- [Task]: Return only the number of lines in the entries below that hold the word "script".

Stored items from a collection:

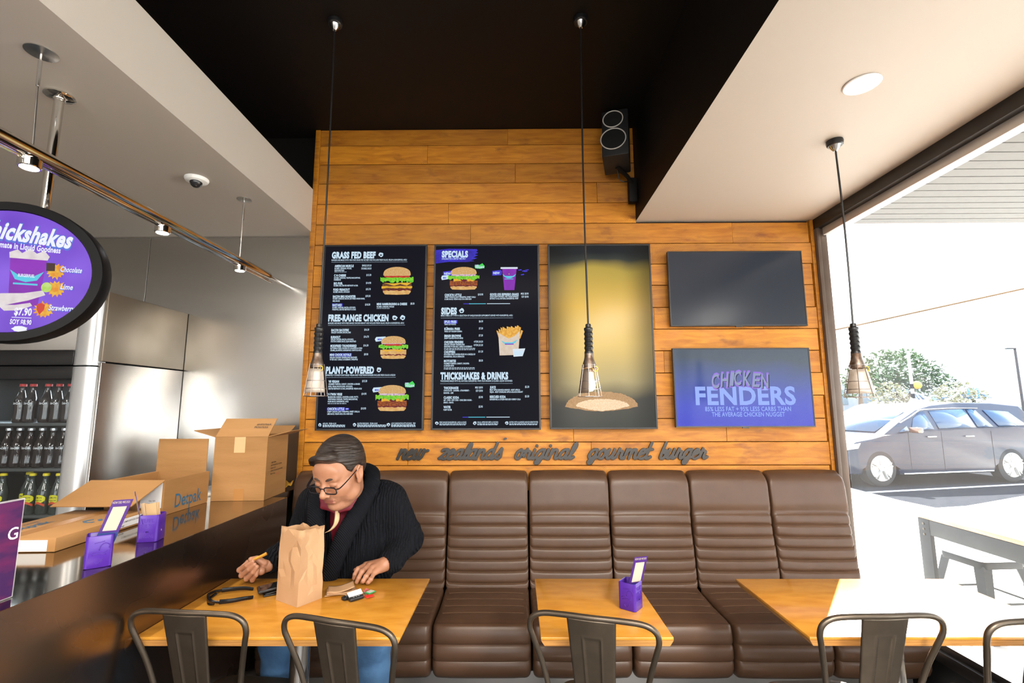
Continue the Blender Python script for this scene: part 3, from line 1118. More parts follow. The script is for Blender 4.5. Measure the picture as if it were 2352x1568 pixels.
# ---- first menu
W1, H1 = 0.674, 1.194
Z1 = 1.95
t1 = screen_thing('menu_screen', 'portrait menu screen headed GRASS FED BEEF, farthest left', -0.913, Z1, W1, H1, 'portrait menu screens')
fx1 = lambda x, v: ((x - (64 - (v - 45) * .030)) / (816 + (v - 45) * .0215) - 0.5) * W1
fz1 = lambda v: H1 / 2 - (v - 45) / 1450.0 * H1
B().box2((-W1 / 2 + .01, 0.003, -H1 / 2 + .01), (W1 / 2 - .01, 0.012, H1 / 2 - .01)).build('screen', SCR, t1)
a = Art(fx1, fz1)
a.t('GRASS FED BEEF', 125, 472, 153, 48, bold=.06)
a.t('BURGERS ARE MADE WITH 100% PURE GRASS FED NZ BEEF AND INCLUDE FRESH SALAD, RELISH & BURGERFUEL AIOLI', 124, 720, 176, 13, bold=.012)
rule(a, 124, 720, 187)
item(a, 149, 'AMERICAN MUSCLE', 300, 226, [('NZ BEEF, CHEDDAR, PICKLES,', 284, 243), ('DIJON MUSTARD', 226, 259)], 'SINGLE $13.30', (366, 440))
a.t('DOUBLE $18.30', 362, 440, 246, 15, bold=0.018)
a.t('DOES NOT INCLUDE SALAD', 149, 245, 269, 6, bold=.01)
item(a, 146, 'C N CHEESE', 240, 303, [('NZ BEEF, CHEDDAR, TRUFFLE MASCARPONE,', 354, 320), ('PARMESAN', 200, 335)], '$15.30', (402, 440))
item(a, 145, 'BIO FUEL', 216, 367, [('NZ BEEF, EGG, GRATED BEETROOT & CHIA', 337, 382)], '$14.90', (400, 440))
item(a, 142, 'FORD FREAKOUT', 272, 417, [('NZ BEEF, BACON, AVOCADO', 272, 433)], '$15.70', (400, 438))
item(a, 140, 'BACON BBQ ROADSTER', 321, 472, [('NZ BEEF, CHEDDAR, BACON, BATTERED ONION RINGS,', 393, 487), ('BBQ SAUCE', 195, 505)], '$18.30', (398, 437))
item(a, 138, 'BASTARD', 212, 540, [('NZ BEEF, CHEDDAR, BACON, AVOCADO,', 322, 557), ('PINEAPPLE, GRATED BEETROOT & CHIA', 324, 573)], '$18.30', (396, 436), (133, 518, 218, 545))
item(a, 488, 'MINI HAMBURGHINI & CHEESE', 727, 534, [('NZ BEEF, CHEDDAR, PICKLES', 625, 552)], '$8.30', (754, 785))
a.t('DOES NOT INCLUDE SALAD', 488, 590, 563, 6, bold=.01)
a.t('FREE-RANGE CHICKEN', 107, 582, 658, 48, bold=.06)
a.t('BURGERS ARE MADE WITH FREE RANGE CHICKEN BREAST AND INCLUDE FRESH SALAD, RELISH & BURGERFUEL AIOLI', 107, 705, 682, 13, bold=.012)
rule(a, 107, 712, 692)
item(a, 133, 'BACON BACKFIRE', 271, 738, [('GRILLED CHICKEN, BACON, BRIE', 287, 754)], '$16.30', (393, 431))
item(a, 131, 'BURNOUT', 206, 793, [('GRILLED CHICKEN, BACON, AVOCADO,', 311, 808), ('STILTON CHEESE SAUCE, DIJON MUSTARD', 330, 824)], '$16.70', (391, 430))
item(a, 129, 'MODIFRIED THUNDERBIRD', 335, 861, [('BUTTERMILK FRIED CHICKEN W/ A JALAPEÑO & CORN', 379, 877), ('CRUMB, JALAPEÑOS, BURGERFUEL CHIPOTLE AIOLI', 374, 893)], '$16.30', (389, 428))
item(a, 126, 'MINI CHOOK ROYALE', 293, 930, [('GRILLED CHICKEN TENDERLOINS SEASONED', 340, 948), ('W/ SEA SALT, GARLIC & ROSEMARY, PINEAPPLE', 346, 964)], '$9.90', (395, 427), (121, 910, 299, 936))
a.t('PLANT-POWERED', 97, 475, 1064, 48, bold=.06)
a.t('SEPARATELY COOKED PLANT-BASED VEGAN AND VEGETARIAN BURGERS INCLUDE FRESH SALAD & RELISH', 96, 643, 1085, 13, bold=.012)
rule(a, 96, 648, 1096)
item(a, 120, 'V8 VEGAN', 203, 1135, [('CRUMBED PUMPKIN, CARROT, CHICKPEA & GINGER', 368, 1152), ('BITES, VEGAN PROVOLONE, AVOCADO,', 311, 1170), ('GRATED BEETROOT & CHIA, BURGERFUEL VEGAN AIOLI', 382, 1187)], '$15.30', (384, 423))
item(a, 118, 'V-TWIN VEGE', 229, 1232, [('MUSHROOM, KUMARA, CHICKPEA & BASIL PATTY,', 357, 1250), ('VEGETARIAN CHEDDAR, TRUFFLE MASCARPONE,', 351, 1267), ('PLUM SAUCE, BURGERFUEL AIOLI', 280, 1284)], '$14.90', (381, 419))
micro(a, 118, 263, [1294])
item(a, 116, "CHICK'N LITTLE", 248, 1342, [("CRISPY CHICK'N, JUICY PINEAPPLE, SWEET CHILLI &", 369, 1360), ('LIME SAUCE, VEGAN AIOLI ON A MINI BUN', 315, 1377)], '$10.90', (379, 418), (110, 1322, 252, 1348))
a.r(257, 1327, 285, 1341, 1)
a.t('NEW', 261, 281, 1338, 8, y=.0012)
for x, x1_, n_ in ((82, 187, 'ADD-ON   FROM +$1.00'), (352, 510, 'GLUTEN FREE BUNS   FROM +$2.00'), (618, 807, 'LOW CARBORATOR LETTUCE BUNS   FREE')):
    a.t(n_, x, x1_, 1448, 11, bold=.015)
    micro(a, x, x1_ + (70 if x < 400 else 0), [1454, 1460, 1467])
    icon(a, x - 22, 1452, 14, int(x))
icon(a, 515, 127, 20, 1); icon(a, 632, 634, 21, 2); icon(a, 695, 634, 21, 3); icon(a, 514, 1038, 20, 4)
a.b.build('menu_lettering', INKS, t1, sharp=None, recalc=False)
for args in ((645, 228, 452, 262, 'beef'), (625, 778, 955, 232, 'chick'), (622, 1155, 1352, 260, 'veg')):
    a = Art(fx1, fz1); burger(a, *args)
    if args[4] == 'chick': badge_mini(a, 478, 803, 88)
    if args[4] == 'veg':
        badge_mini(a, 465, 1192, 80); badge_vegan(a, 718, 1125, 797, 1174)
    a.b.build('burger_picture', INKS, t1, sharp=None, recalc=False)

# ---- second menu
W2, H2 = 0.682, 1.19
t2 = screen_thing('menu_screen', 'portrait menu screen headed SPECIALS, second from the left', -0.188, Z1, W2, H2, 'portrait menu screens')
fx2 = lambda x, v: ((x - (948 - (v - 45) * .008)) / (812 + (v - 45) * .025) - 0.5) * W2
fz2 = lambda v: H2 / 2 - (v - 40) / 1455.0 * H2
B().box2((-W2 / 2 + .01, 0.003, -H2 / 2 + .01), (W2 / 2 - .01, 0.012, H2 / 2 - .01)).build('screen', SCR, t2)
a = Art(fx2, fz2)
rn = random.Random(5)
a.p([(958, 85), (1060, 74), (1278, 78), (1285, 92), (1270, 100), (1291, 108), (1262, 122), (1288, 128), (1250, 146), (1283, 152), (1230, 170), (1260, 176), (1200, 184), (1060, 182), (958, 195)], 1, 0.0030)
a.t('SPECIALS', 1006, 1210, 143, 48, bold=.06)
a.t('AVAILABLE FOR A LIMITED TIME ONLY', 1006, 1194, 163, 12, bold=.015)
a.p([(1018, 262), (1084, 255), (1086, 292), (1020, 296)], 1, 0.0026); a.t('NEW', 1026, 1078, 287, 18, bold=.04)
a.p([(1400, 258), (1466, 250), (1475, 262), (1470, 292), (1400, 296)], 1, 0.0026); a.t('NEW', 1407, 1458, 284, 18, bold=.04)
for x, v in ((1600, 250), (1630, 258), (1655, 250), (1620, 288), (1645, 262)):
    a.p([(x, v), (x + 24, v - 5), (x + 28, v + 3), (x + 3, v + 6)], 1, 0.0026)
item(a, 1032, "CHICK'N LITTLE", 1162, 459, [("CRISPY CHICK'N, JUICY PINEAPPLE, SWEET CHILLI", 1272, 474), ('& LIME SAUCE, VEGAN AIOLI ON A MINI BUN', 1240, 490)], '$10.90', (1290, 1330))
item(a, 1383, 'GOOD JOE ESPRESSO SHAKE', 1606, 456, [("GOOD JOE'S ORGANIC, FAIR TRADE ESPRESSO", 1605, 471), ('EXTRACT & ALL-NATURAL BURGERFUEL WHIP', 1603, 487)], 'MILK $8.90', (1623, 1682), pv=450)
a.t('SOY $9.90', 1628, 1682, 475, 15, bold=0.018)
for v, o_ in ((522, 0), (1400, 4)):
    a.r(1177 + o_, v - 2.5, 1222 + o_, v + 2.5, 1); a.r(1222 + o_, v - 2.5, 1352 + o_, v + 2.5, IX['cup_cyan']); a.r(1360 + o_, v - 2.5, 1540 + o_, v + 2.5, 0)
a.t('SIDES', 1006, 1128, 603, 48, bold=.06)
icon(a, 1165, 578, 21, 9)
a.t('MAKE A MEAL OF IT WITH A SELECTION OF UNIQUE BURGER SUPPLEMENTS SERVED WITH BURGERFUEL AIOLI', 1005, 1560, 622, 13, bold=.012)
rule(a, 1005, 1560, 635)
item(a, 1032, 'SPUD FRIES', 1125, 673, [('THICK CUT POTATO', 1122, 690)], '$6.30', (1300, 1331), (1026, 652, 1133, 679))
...
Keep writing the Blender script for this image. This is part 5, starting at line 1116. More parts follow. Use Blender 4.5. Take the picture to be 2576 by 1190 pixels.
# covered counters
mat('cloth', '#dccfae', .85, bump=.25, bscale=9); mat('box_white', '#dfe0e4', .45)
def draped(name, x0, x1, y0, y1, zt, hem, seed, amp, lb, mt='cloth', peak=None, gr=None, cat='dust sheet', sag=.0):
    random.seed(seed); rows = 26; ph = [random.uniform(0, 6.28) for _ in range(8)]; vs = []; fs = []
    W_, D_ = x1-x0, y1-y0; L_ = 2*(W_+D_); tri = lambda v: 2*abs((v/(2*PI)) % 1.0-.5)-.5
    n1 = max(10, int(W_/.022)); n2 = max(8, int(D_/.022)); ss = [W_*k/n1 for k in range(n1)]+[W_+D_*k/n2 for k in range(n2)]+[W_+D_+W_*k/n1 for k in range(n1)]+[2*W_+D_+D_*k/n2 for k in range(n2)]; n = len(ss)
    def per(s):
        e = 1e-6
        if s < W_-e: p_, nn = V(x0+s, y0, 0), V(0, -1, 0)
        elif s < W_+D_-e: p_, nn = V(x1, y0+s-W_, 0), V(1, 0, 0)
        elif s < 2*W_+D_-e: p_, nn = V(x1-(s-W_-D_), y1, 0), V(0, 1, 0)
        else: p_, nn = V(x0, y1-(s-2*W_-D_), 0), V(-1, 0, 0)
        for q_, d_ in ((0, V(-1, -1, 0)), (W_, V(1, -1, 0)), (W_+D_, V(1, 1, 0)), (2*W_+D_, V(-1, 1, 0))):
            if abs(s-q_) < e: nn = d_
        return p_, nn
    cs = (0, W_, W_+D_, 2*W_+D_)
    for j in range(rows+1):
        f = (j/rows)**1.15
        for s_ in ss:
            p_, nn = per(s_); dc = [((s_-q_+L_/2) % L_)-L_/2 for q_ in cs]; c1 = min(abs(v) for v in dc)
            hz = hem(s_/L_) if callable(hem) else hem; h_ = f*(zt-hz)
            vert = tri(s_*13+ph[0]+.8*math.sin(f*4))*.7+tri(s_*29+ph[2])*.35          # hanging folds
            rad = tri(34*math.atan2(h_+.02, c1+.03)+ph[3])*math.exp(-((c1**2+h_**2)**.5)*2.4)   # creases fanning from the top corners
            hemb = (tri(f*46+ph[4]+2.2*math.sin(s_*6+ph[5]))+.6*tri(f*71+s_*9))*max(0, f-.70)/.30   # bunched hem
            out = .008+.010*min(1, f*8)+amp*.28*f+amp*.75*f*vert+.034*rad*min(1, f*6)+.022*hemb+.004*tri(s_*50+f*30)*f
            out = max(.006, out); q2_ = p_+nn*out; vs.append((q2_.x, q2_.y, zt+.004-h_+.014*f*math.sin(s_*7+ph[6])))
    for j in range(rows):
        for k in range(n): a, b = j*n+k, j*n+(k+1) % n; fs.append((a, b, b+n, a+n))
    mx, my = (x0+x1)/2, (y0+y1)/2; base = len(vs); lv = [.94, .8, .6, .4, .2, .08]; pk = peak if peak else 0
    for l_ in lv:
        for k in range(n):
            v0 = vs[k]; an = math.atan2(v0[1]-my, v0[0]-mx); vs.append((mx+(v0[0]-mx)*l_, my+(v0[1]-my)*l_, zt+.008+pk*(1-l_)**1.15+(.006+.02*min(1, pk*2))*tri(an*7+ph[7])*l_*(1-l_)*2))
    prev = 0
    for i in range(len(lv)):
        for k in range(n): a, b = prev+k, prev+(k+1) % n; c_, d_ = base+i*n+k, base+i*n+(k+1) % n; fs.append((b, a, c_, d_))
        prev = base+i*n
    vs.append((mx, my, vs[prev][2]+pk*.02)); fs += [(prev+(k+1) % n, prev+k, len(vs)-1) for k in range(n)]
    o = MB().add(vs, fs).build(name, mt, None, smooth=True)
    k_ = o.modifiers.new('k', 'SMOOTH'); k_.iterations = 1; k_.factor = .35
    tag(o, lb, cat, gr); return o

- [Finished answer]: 2